“I Have a Photograph”

Charles and Veronica Deloria Moore, on their front porch. South Catherine Street, Plattsburgh, New York. 1965, Moore family picture.

The one thing I can say about the current state of shelter in place is that unfinished projects seem to be all around and calling out to be completed. In that vein, I have been working on family photographs and getting them organized, so in the future, there can be no doubt about who, what, where, and when a particular photograph represents. It is a large task, and unfortunately, in the case of many of my family photographs, not all those questions will be answered. However, that does not mean that we should not try.

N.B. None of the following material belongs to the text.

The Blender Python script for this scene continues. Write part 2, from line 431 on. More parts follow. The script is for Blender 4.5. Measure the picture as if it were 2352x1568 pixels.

The picture shown above is of my mother and father. I had not looked at this picture for a long time, but how the memory did rush back. I recalled things I did not know I even remembered. The picture was taken in the Spring of 1965. I had been taking pictures around our home, and my parents had come out to the front porch. I had just returned from the corner store (remember those?) with a nice cold bottle of Pepsi to enjoy. In just over a year from this picture, my father would die, and my mother would not smile for many years. Life is funny in that a photo taken on the spur of the moment can bring so many feelings front and center even 55 years later.

Time it was,

And what a time it was,

It was…

A time of innocence,

A time of confidences.

Long ago…it must be…

I have a photograph.

Preserve your memories,

They’re all that’s left to you.

Bookends Theme Simon & Garfunkel (1968)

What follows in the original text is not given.